--- Start of Given entries ---

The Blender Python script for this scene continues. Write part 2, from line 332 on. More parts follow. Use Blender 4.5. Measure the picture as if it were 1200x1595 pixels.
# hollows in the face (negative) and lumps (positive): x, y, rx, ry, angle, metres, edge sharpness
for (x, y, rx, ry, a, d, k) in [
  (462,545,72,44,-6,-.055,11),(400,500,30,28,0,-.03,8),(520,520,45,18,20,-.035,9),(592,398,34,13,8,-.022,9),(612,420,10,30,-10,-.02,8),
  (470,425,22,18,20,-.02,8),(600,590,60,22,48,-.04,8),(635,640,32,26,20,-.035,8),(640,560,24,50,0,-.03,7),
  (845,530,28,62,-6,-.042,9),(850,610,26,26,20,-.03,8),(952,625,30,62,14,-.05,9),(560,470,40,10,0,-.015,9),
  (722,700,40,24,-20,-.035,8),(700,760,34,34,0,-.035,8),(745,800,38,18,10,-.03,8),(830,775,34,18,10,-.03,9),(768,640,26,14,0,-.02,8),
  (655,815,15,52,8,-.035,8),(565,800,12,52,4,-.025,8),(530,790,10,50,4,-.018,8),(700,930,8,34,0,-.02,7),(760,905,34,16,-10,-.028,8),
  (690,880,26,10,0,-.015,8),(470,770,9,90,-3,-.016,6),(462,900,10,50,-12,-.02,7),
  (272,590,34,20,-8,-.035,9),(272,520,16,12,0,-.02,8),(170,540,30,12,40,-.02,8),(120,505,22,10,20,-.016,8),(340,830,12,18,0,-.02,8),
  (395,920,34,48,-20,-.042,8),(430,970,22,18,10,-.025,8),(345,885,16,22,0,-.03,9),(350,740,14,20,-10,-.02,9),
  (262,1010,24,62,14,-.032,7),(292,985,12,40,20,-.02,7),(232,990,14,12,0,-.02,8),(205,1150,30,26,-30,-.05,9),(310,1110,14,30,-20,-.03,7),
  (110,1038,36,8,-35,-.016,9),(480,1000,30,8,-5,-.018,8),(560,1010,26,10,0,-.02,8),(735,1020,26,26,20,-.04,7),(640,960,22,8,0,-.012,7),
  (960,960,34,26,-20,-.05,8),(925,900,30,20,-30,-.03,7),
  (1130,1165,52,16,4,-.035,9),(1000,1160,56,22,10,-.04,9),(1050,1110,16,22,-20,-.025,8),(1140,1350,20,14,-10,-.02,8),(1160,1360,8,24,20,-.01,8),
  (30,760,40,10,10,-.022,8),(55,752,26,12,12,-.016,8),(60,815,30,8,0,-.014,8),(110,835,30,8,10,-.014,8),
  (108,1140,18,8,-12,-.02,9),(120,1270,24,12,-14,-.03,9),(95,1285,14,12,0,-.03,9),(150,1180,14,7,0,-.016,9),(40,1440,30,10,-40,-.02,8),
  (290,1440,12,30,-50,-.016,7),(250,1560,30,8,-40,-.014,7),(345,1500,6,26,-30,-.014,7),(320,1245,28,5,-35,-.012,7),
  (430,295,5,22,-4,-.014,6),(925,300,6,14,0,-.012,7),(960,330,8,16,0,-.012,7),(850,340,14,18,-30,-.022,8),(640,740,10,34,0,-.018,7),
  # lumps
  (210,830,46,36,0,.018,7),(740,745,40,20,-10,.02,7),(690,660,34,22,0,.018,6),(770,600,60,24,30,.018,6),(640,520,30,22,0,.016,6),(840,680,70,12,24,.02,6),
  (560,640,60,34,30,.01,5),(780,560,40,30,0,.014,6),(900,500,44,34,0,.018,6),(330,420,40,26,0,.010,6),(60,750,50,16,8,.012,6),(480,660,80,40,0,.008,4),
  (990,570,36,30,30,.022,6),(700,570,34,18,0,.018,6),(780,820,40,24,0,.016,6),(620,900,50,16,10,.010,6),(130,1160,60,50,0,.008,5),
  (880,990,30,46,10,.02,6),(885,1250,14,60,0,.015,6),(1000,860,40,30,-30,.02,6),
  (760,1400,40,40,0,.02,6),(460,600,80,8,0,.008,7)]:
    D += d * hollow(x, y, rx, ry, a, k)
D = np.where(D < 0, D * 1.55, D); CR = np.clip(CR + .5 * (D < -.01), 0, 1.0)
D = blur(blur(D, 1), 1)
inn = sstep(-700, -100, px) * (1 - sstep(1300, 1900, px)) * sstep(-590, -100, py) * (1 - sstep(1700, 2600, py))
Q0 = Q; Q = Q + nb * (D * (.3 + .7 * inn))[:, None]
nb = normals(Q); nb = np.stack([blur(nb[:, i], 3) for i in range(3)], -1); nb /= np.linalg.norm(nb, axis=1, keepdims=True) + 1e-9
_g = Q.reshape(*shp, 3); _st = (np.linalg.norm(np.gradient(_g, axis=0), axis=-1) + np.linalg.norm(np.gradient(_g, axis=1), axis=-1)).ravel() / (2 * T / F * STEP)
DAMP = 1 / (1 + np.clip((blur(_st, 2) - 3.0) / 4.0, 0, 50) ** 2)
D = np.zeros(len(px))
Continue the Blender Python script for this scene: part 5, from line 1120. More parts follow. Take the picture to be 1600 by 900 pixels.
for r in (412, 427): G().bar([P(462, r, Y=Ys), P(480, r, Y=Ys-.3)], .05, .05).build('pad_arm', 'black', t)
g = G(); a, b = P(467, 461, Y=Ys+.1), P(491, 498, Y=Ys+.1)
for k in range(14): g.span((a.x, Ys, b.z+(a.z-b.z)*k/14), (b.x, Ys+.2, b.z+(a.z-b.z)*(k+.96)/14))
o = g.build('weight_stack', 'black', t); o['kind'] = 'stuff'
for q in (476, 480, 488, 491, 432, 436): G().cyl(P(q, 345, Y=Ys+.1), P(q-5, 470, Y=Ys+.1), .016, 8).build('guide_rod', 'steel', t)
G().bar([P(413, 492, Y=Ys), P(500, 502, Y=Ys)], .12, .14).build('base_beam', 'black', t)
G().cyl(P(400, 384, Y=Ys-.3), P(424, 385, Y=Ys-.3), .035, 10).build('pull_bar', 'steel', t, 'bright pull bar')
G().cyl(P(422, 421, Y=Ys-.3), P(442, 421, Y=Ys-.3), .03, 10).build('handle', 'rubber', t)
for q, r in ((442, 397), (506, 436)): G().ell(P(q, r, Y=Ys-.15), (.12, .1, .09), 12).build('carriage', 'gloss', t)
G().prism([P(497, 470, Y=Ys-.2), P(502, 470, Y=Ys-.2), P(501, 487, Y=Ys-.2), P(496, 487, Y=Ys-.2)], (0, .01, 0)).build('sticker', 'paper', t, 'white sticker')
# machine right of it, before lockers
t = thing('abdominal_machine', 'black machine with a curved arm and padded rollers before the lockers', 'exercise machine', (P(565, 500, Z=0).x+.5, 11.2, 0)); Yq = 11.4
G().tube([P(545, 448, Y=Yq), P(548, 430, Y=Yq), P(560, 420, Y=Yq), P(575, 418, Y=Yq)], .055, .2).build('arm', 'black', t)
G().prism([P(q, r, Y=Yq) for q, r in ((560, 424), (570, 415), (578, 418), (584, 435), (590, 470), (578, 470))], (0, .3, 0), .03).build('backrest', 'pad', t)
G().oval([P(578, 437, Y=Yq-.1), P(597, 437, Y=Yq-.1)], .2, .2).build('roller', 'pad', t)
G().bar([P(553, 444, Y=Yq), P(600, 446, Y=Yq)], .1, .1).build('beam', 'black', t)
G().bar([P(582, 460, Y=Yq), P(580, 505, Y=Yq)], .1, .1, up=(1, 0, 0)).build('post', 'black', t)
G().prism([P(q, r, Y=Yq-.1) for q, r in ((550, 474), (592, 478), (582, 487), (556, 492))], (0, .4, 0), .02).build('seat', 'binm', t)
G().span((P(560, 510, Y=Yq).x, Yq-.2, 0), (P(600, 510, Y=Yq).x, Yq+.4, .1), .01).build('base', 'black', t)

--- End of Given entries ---

Task requirements
Look above for the line that holds "Continue the Blender", then copy it and each line after it exactly, through the last line of the data.

The output
Continue the Blender Python script for this scene: part 5, from line 1120. More parts follow. Take the picture to be 1600 by 900 pixels.
for r in (412, 427): G().bar([P(462, r, Y=Ys), P(480, r, Y=Ys-.3)], .05, .05).build('pad_arm', 'black', t)
g = G(); a, b = P(467, 461, Y=Ys+.1), P(491, 498, Y=Ys+.1)
for k in range(14): g.span((a.x, Ys, b.z+(a.z-b.z)*k/14), (b.x, Ys+.2, b.z+(a.z-b.z)*(k+.96)/14))
o = g.build('weight_stack', 'black', t); o['kind'] = 'stuff'
for q in (476, 480, 488, 491, 432, 436): G().cyl(P(q, 345, Y=Ys+.1), P(q-5, 470, Y=Ys+.1), .016, 8).build('guide_rod', 'steel', t)
G().bar([P(413, 492, Y=Ys), P(500, 502, Y=Ys)], .12, .14).build('base_beam', 'black', t)
G().cyl(P(400, 384, Y=Ys-.3), P(424, 385, Y=Ys-.3), .035, 10).build('pull_bar', 'steel', t, 'bright pull bar')
G().cyl(P(422, 421, Y=Ys-.3), P(442, 421, Y=Ys-.3), .03, 10).build('handle', 'rubber', t)
for q, r in ((442, 397), (506, 436)): G().ell(P(q, r, Y=Ys-.15), (.12, .1, .09), 12).build('carriage', 'gloss', t)
G().prism([P(497, 470, Y=Ys-.2), P(502, 470, Y=Ys-.2), P(501, 487, Y=Ys-.2), P(496, 487, Y=Ys-.2)], (0, .01, 0)).build('sticker', 'paper', t, 'white sticker')
# machine right of it, before lockers
t = thing('abdominal_machine', 'black machine with a curved arm and padded rollers before the lockers', 'exercise machine', (P(565, 500, Z=0).x+.5, 11.2, 0)); Yq = 11.4
G().tube([P(545, 448, Y=Yq), P(548, 430, Y=Yq), P(560, 420, Y=Yq), P(575, 418, Y=Yq)], .055, .2).build('arm', 'black', t)
G().prism([P(q, r, Y=Yq) for q, r in ((560, 424), (570, 415), (578, 418), (584, 435), (590, 470), (578, 470))], (0, .3, 0), .03).build('backrest', 'pad', t)
G().oval([P(578, 437, Y=Yq-.1), P(597, 437, Y=Yq-.1)], .2, .2).build('roller', 'pad', t)
G().bar([P(553, 444, Y=Yq), P(600, 446, Y=Yq)], .1, .1).build('beam', 'black', t)
G().bar([P(582, 460, Y=Yq), P(580, 505, Y=Yq)], .1, .1, up=(1, 0, 0)).build('post', 'black', t)
G().prism([P(q, r, Y=Yq-.1) for q, r in ((550, 474), (592, 478), (582, 487), (556, 492))], (0, .4, 0), .02).build('seat', 'binm', t)
G().span((P(560, 510, Y=Yq).x, Yq-.2, 0), (P(600, 510, Y=Yq).x, Yq+.4, .1), .01).build('base', 'black', t)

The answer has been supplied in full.